Emerging Markets
Posted by staffwriters on August 31, 2009
Anastasiia Rykunich
How can a U.S. economy slumped in a recession be salvaged? How can investors gain proximity to bigger target markets, a lower waged workforce, and low cost raw goods? How can investors reduce risk by diversification of funds? How can investors gain access to a world with lower environmental regulation thresholds? How can an investor exploit the rule of reciprocity leading to political incentives like lower tax rates, subsidies, and grants?
By investing in emerging markets!
Savvy investors will be able to use the free flow of capital across international borders to seek out and earn the highest rate of return.
The World Bank lists an emerging market as a country having low to middle income levels per person, or, as being a country with an underdeveloped stock market. Emerging market countries produce around 20% of the world’s goods and services and represent over 80% of the world’s population. More than two-thirds of global growth is occurring in the countries of these emerging markets. These countries also account for a rising share of world trade.
The following countries are considered to be the emerging markets offering appealing low-cost environments: Argentina, Brazil, Chile, China, Colombia, India, Mexico, Romania, Ukraine, Bulgaria, Middle East, and parts of Africa. According to the Forbes International Investment Report, a $10,000 investment in these emerging markets in 1999 would be worth more than $18,000 today, even after the terrible crash in many of these markets last year. That same investment in the U.S. would have dwindled to $6,500. This troubling investment market has not changed as the outlook for U.S. stocks and the U.S. dollar aren’t much better today.
Establishing joint ventures and partnerships in economically emerging regions like Asia-Pacific, Eastern Europe, and Latin America is one of the most promising ways for a company to create revenue streams. That’s because, by outsourcing goods in the local market, a company can compete more effectively and expand its business. Additionally, low-cost country manufacturing can yield reduced costs for a company’s global factory network as well. In fact, a company outsourcing materials or products from a low-cost region can improve its bottom line by reducing its purchase price up to 40 percent. At the same time, forming joint ventures helps to reduce the costs of dealing with local governments, since the local producer knows the rules of the local game.
However, there is always a risk of technologic and business spillover that foreign producers can obtain. In order to prevent that potential threat a parent company should ensure that key contributors to its competitive advantages are not wholly disclosed to the foreign partner. For example Coca-Cola presents its formula as a closely held trade secret known to only a few employees, mostly executives.
Sensible tax policies are an attractive feature of many emerging markets. The highest tax rate in Brazil is just 27.5%. Flat-tax structures have become the norm in places like Russia, the Czech Republic, and numerous other countries that were once behind the Iron Curtain. Dynamic Asian markets like Singapore, Malaysia, and Taiwan have long since done away with capital gains taxes.

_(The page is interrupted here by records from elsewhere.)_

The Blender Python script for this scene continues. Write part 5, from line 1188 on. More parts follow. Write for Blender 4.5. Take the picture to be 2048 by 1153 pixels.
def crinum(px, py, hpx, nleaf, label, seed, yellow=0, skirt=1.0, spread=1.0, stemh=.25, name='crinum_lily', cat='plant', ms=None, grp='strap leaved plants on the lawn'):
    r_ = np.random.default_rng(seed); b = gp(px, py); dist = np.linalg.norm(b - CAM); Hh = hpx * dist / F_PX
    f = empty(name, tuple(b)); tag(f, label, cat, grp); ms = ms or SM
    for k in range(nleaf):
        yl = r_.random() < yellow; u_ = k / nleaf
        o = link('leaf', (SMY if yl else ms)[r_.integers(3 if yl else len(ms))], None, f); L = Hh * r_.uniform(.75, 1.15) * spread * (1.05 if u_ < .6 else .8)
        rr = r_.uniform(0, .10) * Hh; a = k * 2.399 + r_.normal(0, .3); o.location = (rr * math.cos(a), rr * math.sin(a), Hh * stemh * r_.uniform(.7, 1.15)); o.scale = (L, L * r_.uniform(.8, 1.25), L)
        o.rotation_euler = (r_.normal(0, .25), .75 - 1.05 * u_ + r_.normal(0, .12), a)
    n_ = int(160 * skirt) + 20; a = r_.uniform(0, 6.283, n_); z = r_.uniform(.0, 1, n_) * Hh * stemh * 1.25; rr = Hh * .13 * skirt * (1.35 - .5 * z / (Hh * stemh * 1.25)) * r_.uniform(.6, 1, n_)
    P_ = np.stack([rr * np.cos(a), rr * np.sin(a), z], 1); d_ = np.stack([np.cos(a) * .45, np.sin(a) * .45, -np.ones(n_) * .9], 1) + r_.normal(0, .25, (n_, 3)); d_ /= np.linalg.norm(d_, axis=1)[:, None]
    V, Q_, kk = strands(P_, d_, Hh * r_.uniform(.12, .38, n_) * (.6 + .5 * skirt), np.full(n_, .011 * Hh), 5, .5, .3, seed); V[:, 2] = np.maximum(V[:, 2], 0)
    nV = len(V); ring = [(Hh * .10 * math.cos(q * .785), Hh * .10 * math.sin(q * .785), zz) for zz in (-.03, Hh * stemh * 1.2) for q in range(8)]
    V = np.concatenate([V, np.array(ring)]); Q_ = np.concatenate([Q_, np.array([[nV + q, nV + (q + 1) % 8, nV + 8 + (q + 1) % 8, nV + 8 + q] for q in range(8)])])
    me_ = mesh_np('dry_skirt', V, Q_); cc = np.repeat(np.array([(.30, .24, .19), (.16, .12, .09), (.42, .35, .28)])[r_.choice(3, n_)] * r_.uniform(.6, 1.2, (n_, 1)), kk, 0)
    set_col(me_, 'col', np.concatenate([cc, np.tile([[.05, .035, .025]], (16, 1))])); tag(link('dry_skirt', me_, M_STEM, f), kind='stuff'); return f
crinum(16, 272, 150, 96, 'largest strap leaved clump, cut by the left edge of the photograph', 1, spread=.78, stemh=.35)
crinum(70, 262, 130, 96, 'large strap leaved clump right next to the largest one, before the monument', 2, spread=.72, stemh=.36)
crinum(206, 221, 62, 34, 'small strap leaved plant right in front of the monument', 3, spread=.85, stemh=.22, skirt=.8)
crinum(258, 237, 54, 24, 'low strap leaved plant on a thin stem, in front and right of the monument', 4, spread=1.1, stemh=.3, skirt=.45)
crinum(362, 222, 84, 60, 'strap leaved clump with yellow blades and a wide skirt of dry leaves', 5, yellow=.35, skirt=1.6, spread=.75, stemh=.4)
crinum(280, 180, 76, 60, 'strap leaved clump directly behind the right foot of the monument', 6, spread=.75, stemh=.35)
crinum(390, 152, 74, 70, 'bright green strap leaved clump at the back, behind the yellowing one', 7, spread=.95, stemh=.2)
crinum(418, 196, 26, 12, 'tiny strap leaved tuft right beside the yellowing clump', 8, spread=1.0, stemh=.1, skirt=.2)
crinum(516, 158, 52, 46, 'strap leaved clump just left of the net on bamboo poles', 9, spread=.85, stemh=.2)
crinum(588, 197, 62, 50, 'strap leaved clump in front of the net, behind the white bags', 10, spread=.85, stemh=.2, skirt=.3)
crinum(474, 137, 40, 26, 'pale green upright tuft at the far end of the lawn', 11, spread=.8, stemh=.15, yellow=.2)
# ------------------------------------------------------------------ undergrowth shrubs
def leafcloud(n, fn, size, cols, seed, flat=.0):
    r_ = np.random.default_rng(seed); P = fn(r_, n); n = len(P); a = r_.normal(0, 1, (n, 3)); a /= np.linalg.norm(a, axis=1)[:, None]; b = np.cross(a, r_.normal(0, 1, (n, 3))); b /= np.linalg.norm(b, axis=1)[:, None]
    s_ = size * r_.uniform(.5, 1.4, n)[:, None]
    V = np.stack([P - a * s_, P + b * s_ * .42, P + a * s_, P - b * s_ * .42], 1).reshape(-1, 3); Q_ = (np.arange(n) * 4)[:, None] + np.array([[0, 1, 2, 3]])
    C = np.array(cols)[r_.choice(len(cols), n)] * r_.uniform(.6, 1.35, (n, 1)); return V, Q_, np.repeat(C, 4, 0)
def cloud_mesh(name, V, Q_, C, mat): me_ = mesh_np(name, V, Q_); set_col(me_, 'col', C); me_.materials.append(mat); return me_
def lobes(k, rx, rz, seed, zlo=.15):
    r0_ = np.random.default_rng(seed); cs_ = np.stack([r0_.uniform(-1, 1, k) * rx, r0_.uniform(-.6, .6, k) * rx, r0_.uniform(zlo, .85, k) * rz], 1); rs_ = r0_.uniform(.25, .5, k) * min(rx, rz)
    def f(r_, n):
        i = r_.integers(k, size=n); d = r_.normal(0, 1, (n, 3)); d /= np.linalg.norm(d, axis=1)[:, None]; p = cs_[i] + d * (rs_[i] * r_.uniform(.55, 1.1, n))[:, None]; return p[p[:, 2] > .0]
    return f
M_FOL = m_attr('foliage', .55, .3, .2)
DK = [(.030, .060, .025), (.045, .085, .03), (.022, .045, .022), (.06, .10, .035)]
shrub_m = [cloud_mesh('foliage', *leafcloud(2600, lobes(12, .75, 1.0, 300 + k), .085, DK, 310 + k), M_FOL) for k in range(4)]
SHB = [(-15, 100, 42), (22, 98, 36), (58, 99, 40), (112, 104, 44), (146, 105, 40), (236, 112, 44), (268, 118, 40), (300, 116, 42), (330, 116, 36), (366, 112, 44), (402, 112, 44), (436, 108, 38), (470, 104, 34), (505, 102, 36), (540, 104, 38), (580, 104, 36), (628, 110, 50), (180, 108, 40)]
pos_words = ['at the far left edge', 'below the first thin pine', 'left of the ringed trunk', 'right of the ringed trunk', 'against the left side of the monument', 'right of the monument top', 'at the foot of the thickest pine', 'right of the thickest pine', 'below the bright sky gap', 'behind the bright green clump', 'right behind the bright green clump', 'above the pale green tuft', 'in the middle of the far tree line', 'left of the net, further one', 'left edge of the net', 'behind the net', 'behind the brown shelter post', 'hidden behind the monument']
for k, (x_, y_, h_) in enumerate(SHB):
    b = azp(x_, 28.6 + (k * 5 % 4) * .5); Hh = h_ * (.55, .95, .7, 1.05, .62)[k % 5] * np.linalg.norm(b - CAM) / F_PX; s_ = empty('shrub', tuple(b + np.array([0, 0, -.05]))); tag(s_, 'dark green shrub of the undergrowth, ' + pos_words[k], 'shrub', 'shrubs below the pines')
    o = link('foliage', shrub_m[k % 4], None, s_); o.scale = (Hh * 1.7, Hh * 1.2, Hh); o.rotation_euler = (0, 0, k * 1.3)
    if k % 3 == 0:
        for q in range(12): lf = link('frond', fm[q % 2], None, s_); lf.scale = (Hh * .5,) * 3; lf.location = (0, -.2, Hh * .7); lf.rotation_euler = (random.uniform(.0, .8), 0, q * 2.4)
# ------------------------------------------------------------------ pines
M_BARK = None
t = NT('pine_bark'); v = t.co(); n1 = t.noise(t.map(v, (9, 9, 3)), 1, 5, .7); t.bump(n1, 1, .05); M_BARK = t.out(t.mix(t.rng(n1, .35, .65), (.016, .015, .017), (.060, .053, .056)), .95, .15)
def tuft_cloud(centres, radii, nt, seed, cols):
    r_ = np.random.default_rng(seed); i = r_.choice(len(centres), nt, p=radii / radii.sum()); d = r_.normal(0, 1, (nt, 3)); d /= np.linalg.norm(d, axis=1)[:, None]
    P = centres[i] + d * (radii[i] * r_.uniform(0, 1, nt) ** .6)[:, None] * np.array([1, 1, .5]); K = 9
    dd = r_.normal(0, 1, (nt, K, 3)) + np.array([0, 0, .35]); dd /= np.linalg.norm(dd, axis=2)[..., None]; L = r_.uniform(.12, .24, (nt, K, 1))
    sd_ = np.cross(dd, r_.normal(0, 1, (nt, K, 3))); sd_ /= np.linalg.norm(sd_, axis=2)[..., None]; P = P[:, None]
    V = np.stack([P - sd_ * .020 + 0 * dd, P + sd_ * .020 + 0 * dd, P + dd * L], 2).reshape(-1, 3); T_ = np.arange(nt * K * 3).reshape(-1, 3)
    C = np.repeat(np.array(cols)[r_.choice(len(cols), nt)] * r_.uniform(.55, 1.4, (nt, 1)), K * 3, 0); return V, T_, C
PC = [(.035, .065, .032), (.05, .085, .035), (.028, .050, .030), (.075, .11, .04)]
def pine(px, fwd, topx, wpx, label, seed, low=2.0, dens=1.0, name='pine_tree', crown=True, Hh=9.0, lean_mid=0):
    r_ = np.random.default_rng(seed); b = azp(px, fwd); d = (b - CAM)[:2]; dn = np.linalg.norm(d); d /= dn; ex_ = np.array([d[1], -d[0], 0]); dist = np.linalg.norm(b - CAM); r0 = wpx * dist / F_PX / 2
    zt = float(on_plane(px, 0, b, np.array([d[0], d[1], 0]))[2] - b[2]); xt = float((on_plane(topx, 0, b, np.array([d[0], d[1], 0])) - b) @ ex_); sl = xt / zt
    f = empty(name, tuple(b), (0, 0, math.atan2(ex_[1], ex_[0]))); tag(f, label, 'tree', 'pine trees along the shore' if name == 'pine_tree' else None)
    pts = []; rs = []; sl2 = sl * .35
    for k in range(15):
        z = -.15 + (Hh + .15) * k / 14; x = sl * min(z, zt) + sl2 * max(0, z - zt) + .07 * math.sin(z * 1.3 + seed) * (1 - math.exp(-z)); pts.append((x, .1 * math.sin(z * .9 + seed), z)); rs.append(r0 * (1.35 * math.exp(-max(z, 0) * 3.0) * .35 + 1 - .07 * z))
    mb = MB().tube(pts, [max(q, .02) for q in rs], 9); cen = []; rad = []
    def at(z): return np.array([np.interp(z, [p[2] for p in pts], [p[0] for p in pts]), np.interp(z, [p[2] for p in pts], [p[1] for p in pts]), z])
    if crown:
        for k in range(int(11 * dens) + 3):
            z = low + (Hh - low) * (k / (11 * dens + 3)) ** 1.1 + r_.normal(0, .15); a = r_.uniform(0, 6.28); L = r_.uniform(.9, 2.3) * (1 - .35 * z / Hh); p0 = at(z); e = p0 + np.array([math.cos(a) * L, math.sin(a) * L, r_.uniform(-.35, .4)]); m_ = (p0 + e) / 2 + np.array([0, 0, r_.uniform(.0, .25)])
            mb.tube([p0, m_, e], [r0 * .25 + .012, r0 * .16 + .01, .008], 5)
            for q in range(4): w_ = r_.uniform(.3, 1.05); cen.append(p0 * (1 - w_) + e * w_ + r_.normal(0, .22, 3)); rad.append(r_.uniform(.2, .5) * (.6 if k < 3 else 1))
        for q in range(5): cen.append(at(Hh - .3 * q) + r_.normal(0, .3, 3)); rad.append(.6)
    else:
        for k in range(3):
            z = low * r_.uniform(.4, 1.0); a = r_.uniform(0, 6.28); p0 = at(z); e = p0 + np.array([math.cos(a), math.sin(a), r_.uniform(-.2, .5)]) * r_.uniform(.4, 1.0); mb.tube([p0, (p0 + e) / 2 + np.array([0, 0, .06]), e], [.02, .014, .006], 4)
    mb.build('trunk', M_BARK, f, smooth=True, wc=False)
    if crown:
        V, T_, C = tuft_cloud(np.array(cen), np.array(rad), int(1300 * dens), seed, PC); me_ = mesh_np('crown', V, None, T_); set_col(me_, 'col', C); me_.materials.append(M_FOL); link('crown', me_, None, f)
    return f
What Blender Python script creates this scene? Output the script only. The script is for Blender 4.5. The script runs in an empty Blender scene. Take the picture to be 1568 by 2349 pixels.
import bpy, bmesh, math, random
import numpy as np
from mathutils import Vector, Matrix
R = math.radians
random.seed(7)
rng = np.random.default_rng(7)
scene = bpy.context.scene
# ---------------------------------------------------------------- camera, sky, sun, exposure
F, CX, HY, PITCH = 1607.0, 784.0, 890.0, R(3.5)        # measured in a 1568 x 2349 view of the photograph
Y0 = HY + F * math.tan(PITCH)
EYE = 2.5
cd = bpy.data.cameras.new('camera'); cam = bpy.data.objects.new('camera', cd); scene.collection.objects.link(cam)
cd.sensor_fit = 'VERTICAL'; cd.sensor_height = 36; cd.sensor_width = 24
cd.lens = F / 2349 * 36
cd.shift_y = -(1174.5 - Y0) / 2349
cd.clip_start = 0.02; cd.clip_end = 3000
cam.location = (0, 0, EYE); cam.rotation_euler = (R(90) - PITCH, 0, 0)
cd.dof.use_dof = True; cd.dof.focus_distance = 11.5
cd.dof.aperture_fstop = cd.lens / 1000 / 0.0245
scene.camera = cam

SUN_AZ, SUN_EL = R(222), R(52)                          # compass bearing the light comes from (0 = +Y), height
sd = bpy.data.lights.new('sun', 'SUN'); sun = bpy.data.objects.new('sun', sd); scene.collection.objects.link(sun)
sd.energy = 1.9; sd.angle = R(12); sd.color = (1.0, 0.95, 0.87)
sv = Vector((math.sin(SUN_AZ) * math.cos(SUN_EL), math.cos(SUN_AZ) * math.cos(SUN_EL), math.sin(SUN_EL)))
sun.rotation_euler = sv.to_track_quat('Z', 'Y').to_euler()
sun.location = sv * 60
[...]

One industry example is Brazil’s Net Servicos (NETC – news – people), the country’s largest cable TV and broadband Internet provider. Despite Brazil’s economic growth, only 10% of its 199 million citizens have access to these services. As disposable incomes rise, cable and broadband penetration rates will rise over time. Emerging-market telecom companies like Turkey’s Turk Cell ( TKC – news – people ), Mobile Tele Systems ( MBT – news – people ) in Russia, and China Mobile ( CHL – news – people ) are all direct plays on increased consumer cell phone service spending. Once an unaffordable luxury in emerging markets, mobile devices are fast becoming the primary means of communications for millions of consumers.
Developed countries are already benefiting from these emerging markets. German investments abroad, specifically by the automotive and chemical industries, have flourished by moving production out of the country. Both cars and chemicals have seen continuous growth abroad since 1994 and the profits have boosted the bottom lines of German-based companies as a result.
Japanese investors are using their unusually strong yen to buy high yielding/high growth emerging market currencies, emerging market stocks, and emerging market bonds. With government support, French nuclear energy (Areva) and aerospace (EADS (Airbus)) giants are investing in joint ventures with China, Eastern Europe, and The Middle East.
Emerging markets still have a lot of room to improve in key areas like corporate governance, transparency, quality of management and entrepreneurship. However, the future has never been brighter for the emerging-market businesses and there are plenty of ways to invest and take advantage of this growth.